**PROBLEM DESCRIPTION**
In the material below, please retype the lines from the very first through the one with "from mathutils import Vector, Matrix", exactly and without pictures.

**INFORMATION PROVIDED**
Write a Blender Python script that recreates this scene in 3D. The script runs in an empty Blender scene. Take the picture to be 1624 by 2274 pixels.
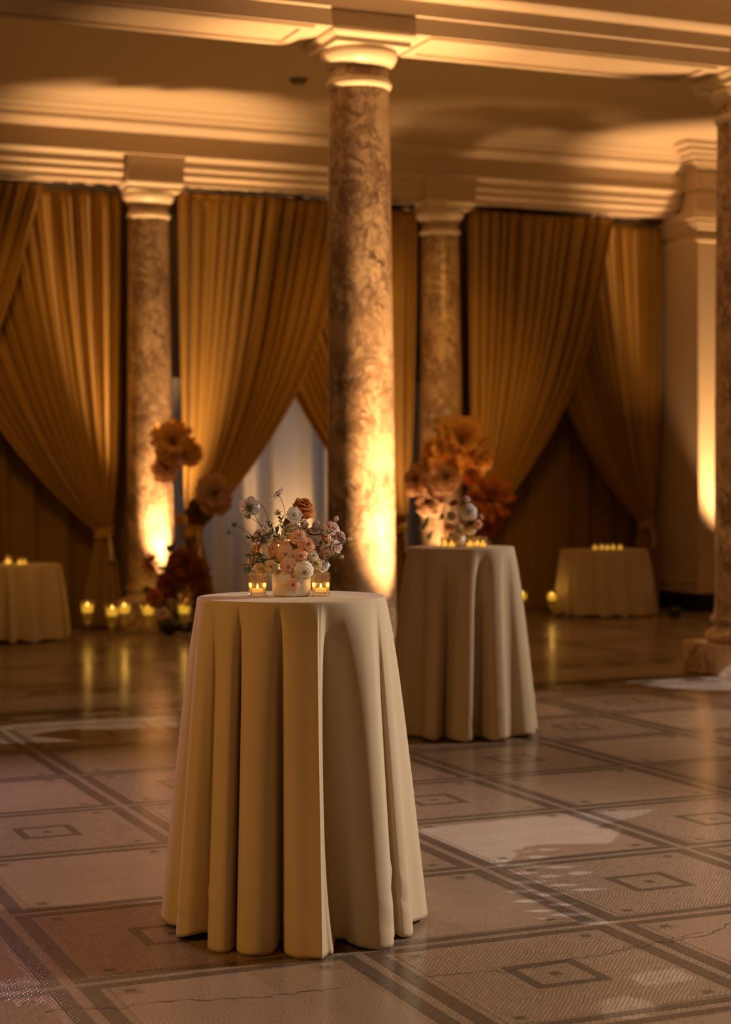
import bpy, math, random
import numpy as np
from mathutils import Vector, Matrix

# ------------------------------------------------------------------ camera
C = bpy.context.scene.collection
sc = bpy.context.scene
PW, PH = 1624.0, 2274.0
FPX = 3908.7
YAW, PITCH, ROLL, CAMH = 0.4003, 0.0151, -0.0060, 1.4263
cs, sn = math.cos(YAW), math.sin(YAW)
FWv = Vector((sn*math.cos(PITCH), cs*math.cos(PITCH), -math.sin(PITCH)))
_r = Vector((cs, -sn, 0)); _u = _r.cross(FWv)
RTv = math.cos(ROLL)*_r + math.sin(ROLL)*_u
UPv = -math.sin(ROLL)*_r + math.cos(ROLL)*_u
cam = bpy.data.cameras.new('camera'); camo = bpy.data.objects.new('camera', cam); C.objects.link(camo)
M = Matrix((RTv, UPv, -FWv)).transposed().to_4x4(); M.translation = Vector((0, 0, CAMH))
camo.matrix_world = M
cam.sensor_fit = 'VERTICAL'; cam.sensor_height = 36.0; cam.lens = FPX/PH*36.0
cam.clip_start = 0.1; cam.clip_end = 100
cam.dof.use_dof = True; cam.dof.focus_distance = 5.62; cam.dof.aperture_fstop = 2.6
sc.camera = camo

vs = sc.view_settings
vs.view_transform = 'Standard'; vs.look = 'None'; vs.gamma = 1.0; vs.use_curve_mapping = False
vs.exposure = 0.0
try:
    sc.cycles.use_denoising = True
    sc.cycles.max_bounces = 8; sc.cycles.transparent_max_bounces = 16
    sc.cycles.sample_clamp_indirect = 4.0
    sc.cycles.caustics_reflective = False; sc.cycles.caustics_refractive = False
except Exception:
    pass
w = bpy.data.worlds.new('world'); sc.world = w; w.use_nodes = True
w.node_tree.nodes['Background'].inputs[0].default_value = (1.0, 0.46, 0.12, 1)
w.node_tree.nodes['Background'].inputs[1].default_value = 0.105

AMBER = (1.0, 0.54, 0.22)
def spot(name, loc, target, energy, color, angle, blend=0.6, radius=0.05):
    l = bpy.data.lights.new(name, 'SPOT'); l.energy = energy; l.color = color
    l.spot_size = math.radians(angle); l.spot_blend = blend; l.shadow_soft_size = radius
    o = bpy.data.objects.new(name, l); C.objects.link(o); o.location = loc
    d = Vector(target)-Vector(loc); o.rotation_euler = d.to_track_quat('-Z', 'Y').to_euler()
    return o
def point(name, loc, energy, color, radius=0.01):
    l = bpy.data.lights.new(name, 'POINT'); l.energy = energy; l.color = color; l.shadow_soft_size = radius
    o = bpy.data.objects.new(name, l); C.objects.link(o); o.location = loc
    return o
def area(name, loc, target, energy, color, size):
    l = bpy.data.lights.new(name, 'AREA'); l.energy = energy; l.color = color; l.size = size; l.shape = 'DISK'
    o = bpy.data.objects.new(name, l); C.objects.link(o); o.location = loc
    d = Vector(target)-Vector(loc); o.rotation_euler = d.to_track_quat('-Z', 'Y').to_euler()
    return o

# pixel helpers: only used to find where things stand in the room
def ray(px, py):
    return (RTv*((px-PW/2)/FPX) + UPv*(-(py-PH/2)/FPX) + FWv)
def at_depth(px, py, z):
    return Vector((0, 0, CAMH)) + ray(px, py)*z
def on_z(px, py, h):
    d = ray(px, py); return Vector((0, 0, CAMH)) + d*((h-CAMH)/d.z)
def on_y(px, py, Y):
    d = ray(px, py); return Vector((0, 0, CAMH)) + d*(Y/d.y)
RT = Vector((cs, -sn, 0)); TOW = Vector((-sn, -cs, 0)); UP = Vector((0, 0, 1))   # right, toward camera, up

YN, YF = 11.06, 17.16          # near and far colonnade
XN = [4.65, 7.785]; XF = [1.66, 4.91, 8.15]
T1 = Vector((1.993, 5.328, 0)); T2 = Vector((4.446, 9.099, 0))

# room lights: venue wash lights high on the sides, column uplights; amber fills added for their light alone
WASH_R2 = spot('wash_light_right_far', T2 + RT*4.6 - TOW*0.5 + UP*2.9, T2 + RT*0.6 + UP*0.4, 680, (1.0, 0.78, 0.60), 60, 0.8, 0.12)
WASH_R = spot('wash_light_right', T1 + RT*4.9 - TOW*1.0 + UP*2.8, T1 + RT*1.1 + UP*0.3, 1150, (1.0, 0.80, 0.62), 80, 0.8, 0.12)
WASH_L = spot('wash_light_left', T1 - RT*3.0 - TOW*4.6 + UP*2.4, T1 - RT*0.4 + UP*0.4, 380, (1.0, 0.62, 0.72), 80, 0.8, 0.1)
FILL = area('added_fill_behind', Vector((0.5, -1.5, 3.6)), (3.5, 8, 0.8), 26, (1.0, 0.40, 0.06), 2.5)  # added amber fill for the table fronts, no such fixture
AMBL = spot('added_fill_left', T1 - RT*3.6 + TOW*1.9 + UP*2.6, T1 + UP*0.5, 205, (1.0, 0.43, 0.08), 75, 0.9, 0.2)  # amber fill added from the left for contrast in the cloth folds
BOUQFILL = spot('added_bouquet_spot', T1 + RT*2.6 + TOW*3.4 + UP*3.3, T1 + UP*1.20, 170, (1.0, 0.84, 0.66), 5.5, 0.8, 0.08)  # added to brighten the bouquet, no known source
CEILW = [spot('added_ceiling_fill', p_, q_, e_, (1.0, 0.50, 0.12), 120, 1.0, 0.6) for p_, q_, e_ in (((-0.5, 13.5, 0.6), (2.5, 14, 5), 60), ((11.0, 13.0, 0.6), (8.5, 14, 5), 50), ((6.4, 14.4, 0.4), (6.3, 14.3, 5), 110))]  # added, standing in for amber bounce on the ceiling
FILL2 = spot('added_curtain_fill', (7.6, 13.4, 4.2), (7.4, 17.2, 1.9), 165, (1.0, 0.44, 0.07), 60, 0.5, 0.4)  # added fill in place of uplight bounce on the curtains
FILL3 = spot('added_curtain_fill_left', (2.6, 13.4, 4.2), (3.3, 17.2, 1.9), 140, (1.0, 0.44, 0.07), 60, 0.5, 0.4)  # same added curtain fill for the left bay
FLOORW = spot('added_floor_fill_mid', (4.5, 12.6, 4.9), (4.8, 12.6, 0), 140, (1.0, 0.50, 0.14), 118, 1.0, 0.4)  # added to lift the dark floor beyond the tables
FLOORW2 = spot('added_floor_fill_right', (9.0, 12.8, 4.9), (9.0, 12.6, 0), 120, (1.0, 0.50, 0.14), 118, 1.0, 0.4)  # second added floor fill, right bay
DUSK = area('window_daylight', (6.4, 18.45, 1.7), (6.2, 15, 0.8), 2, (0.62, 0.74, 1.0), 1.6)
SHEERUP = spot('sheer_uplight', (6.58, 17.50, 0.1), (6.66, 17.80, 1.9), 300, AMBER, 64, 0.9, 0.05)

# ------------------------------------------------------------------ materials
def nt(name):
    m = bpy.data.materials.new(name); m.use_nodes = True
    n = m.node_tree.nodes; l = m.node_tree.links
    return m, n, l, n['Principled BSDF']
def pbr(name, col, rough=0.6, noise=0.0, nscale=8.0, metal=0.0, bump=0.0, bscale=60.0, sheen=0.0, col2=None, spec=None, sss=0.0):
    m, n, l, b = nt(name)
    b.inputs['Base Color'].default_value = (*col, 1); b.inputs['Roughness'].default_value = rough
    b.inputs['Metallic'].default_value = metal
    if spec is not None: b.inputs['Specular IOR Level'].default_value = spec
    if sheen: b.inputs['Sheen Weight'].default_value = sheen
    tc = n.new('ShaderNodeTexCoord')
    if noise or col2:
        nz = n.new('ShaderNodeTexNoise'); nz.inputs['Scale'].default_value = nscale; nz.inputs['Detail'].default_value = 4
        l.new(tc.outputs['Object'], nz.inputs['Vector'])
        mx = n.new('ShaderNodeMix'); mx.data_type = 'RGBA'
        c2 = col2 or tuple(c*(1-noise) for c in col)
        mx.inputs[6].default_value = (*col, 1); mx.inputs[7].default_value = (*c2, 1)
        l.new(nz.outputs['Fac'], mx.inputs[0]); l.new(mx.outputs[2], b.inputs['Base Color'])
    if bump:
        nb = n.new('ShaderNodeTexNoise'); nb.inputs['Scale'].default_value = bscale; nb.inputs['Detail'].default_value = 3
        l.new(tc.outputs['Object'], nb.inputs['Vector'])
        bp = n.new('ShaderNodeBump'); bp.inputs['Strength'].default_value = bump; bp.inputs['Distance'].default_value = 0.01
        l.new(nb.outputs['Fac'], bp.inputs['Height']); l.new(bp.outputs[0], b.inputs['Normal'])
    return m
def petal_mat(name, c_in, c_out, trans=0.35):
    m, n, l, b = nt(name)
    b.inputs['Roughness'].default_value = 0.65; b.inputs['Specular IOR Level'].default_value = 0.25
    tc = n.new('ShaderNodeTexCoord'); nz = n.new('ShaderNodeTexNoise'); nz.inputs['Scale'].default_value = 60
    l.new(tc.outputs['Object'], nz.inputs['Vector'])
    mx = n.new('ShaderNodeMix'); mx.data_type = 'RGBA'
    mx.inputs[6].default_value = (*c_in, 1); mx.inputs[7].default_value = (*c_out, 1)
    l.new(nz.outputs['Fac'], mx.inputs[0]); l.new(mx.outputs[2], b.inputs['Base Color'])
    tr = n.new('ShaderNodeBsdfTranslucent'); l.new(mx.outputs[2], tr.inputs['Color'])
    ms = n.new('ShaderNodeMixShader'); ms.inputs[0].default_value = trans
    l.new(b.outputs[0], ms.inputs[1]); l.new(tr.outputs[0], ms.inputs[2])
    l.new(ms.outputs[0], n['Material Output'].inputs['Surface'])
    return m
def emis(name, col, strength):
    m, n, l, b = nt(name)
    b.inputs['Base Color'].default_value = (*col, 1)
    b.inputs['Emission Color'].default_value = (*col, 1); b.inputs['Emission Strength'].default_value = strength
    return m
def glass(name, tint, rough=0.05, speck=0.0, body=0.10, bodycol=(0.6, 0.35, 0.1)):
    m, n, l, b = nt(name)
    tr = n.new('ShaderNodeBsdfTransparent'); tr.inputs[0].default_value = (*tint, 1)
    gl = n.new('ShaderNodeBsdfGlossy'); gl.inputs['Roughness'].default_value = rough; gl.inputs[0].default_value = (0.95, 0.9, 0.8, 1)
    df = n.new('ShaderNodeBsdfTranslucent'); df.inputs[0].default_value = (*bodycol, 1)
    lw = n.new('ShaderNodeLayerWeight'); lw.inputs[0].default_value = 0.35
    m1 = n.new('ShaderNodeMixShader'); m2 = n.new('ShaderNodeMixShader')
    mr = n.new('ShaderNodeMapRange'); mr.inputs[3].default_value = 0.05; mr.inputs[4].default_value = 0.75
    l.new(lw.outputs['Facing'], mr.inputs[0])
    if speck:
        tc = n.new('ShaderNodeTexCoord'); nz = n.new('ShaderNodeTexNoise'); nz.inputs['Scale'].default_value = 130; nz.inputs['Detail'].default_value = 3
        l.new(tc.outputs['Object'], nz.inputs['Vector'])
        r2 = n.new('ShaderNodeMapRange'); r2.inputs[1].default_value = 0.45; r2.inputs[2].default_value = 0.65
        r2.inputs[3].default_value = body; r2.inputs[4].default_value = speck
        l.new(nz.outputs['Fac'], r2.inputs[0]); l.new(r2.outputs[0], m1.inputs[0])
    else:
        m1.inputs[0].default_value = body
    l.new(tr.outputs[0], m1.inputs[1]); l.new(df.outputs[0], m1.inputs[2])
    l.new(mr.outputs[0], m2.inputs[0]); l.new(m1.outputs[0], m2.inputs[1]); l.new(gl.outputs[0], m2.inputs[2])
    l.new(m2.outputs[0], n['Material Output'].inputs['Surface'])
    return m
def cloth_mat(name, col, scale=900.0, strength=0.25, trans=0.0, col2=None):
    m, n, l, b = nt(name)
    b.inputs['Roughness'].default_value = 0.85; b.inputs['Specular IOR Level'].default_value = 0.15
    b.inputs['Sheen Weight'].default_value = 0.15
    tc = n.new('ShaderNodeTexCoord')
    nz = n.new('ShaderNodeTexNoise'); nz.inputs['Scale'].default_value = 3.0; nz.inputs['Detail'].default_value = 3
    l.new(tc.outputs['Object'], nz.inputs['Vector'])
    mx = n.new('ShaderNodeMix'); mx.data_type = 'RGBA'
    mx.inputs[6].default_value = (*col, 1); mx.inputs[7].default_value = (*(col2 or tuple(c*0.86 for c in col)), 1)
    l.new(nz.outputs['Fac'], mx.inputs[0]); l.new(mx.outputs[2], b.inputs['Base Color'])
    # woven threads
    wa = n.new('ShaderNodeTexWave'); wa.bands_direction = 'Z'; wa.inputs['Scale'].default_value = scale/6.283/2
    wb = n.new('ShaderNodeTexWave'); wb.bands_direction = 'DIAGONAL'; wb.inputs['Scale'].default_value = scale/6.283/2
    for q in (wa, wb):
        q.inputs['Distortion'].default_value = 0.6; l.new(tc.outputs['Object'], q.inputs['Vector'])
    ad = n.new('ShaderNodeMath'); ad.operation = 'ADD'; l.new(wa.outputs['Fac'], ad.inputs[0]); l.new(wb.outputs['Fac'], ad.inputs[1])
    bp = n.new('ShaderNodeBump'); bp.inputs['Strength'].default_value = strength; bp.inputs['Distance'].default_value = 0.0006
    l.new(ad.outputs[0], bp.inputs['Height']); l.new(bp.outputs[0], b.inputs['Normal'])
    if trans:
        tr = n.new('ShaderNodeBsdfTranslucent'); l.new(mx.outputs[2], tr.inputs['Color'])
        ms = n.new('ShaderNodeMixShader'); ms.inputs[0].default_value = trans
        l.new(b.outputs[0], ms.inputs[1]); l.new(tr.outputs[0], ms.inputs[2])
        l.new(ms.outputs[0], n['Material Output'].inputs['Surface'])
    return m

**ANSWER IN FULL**
Write a Blender Python script that recreates this scene in 3D. The script runs in an empty Blender scene. Take the picture to be 1624 by 2274 pixels.
import bpy, math, random
import numpy as np
from mathutils import Vector, Matrix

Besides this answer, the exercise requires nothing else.